Reproduce, word for word, every line from the first one down to the line containing "SC = bpy.context.scene", and nothing else.

□ □ □ □ □ □ □

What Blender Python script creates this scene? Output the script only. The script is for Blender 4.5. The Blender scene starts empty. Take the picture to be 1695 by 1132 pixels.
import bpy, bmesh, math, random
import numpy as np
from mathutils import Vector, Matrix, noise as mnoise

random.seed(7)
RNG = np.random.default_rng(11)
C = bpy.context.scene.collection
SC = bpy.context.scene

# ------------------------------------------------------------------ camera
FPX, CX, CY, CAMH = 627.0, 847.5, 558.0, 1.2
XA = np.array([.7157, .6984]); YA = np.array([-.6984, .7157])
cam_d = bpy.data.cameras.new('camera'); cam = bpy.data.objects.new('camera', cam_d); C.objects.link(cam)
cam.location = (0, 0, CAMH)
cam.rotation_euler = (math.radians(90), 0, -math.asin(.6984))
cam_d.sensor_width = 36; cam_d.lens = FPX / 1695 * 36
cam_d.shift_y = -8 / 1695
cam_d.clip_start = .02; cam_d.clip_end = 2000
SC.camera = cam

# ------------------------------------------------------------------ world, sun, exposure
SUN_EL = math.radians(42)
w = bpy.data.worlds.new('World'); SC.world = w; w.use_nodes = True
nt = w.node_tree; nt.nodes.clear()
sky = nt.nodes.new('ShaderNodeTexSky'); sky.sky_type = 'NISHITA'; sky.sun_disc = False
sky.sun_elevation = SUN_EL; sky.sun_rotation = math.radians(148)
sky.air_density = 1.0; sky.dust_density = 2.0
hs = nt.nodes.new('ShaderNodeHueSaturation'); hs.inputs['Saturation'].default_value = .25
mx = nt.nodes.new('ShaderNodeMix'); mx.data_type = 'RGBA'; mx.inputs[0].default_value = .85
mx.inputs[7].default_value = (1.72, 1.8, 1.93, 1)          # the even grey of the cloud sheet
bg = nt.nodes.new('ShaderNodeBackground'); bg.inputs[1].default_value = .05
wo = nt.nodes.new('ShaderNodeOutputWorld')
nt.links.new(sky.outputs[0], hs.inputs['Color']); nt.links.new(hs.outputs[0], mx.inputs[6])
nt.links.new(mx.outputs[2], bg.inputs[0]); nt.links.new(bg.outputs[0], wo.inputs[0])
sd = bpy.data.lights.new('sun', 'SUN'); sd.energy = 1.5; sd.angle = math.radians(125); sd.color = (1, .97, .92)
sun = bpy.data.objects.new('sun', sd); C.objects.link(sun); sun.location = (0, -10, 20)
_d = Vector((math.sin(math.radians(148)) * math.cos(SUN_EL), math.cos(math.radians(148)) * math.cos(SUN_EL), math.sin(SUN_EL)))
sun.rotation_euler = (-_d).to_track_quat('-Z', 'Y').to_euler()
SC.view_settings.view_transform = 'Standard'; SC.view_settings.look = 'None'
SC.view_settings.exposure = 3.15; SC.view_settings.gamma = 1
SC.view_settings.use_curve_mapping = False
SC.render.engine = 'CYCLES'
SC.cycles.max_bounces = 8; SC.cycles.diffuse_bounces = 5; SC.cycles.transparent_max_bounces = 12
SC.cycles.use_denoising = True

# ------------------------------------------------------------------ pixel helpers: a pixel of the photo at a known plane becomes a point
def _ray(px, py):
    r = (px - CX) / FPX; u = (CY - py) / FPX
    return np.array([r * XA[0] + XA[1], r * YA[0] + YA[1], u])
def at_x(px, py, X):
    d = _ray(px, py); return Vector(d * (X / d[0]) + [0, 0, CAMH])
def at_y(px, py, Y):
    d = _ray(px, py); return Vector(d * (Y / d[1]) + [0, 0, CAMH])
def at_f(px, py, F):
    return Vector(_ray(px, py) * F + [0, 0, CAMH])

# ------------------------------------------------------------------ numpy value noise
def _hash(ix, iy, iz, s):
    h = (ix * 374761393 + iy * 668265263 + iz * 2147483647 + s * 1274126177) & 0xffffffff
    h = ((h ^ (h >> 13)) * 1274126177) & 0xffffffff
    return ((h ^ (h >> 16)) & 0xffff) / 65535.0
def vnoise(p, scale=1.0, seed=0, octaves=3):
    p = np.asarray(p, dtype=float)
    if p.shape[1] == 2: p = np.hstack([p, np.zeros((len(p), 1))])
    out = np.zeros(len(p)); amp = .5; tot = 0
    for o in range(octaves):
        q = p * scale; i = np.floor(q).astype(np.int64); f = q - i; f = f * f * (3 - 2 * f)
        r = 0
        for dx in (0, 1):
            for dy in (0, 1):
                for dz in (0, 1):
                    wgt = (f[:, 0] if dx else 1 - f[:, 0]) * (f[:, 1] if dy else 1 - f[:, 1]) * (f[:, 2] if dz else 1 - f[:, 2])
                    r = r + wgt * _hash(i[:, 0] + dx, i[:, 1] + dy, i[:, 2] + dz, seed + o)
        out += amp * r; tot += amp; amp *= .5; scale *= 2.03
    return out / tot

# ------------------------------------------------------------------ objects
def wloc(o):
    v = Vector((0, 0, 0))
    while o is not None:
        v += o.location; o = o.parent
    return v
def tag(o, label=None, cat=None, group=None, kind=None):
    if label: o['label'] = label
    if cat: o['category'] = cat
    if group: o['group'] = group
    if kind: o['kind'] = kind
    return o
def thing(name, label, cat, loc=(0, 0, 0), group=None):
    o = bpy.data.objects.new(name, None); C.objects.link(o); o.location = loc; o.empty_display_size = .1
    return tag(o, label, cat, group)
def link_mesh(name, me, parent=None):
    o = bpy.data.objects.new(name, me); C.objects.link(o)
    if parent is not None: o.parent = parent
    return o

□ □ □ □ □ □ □

#### [Written solution]
What Blender Python script creates this scene? Output the script only. The script is for Blender 4.5. The Blender scene starts empty. Take the picture to be 1695 by 1132 pixels.
import bpy, bmesh, math, random
import numpy as np
from mathutils import Vector, Matrix, noise as mnoise

random.seed(7)
RNG = np.random.default_rng(11)
C = bpy.context.scene.collection
SC = bpy.context.scene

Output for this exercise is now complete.